Copper price and cars: Boom goes beyond electric vehicles

Copper prices retreated again on Monday to $3.09 a pound or $6,830 a tonne, bringing losses for the bellwether metal over the past week to nearly 6%. Two weeks ago copper touched the highest levels since January 2014.

Worries about the impact of a trade war between the US and China, which is responsible for nearly half the world's industrial metal demand, are behind the pullback, but longer term the outlook for copper remains rosy.

While all the talk has been around booming demand for electric vehicles, a recent widely-read report by BMO Capital Markets argues that renewable energy infrastructure is the biggest single driver of global demand growth over the coming years.

The Canadian investment bank says the global push towards green energy  necessitates "significant numbers" of small-scale electricity generation units to be connected to the grid.

Solar will add 2.5 million tonnes per year to global copper demand by 2025 and wind 1.85 million tonnes says BMO adding that offshore wind installations are particularly copper intensive, averaging over 9 tonnes of copper per megawatt.
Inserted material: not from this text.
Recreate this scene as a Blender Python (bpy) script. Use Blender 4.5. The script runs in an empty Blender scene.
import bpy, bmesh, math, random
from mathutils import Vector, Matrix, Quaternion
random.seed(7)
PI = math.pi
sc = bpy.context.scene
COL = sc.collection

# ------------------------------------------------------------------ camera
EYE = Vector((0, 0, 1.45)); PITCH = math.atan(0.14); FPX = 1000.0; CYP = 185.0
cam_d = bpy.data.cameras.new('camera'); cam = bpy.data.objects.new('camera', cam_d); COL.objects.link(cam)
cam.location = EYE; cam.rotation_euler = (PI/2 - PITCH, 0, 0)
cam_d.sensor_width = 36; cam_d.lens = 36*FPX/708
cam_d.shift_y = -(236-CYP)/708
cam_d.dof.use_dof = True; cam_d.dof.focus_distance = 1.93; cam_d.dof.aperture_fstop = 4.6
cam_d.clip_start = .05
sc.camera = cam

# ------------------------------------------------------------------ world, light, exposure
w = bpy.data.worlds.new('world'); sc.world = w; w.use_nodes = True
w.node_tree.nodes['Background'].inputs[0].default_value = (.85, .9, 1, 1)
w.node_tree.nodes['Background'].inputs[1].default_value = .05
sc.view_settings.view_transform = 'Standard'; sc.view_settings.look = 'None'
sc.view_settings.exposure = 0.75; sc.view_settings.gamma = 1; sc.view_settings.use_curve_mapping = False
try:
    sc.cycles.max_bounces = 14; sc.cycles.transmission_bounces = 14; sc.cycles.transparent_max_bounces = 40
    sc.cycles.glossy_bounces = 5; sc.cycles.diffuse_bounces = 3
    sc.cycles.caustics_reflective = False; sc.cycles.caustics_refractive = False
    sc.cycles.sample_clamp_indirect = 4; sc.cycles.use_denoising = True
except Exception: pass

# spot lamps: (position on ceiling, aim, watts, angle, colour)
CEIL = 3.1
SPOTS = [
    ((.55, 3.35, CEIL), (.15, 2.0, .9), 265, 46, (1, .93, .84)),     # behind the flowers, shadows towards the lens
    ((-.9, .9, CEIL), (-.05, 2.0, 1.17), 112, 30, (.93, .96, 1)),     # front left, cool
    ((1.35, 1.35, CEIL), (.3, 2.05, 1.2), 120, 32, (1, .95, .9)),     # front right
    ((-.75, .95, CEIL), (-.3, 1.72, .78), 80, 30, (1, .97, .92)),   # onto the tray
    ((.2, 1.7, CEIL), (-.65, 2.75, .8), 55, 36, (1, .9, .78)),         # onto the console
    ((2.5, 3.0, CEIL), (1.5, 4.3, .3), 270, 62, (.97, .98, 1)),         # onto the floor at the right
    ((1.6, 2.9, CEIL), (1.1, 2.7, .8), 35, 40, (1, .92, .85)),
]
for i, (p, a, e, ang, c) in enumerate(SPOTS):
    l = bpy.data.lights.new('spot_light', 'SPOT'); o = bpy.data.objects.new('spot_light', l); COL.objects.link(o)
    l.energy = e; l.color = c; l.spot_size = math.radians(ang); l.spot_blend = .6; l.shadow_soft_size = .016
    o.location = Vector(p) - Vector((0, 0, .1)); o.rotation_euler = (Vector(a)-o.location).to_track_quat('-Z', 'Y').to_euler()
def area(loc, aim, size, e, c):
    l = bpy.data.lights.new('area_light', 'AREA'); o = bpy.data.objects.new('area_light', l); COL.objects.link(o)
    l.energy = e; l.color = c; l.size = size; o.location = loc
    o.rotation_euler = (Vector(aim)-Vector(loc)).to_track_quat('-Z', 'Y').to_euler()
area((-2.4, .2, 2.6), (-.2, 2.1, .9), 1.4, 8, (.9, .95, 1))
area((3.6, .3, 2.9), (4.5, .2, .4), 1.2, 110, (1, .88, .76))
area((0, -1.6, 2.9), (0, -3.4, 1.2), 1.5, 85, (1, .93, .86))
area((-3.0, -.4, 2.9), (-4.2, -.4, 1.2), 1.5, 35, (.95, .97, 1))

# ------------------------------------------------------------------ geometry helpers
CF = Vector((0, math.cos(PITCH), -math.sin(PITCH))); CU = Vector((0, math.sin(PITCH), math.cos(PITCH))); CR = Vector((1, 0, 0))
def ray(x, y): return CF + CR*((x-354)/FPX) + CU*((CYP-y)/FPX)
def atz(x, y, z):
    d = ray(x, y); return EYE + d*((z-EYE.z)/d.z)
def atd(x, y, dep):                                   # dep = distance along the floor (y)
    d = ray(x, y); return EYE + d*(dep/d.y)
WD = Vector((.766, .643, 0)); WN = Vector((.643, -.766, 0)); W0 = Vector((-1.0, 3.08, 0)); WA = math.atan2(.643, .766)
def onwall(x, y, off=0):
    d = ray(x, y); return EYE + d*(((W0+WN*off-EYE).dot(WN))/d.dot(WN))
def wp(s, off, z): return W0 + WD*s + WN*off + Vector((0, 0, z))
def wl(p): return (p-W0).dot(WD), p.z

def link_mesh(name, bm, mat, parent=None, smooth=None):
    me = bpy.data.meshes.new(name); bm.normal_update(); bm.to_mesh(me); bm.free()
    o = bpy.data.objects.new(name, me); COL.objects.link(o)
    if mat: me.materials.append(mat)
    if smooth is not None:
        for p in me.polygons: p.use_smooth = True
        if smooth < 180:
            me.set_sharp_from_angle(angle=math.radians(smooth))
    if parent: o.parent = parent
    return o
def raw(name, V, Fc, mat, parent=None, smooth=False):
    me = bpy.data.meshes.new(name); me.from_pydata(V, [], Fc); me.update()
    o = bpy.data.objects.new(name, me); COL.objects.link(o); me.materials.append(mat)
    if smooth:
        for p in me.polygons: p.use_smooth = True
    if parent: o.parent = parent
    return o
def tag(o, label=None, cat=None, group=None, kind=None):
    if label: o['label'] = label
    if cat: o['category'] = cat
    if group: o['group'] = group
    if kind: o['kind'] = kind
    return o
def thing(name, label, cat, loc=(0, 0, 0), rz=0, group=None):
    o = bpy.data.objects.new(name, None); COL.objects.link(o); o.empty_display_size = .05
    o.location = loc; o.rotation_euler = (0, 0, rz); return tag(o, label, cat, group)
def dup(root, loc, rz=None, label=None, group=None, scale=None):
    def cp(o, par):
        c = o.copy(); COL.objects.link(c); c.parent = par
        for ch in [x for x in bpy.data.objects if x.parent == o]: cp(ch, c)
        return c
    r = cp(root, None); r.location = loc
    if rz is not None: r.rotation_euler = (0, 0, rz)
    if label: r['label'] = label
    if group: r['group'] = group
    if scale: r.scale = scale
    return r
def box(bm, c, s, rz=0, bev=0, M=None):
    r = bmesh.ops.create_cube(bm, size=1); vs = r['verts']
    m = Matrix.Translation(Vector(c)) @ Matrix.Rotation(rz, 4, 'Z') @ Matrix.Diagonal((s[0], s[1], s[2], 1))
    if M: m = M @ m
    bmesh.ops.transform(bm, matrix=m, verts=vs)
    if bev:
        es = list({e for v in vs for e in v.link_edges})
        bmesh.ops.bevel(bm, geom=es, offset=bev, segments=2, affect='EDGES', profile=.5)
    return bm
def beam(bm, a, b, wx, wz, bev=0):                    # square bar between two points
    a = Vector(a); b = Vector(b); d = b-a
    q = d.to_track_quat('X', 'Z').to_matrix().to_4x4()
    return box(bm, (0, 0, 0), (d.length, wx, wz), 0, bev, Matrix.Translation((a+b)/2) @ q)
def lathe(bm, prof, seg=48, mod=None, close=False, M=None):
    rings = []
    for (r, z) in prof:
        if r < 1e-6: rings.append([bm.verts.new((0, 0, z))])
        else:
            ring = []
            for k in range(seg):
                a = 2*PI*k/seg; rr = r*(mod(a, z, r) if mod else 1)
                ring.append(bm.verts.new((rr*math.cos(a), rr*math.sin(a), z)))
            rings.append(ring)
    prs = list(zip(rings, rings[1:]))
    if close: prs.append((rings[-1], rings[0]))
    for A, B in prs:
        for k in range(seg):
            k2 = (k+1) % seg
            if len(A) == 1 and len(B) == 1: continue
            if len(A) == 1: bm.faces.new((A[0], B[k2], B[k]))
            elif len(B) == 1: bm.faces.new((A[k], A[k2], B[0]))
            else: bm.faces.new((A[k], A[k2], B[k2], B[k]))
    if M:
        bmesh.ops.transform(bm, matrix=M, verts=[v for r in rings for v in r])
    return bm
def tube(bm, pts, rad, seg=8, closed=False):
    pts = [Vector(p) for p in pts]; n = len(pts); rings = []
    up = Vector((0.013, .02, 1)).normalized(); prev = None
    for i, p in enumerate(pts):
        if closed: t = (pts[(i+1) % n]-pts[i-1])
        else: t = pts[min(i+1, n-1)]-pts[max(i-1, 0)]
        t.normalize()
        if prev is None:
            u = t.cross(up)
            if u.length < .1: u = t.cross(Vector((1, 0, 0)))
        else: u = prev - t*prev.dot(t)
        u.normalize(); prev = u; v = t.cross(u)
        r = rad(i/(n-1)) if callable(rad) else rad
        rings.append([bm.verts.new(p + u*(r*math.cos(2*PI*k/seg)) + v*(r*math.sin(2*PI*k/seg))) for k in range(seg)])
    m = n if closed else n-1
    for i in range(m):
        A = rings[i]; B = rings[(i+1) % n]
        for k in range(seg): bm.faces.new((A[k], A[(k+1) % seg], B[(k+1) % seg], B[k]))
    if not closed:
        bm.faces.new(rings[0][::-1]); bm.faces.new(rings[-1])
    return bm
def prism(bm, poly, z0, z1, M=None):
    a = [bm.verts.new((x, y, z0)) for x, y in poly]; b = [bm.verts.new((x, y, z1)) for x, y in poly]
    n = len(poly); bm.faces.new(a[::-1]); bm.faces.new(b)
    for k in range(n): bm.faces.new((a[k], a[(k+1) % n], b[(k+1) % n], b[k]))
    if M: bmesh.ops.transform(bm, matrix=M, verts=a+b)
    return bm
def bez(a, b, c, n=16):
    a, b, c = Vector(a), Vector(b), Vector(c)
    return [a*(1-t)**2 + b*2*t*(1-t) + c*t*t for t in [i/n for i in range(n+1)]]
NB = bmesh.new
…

Battery electric vehicles and plug-in hybrids require on average 3.6 times the amount of copper than an internal combustion engine (ICE).

Copper usage increases quickly as battery size expands – the copper in a full-electric SUV tops 100kg and in an e-bus it reaches 300kg.

BMO points out that despite the rapid transition to EVs, the traditional vehicle market is also still growing at a fast clip.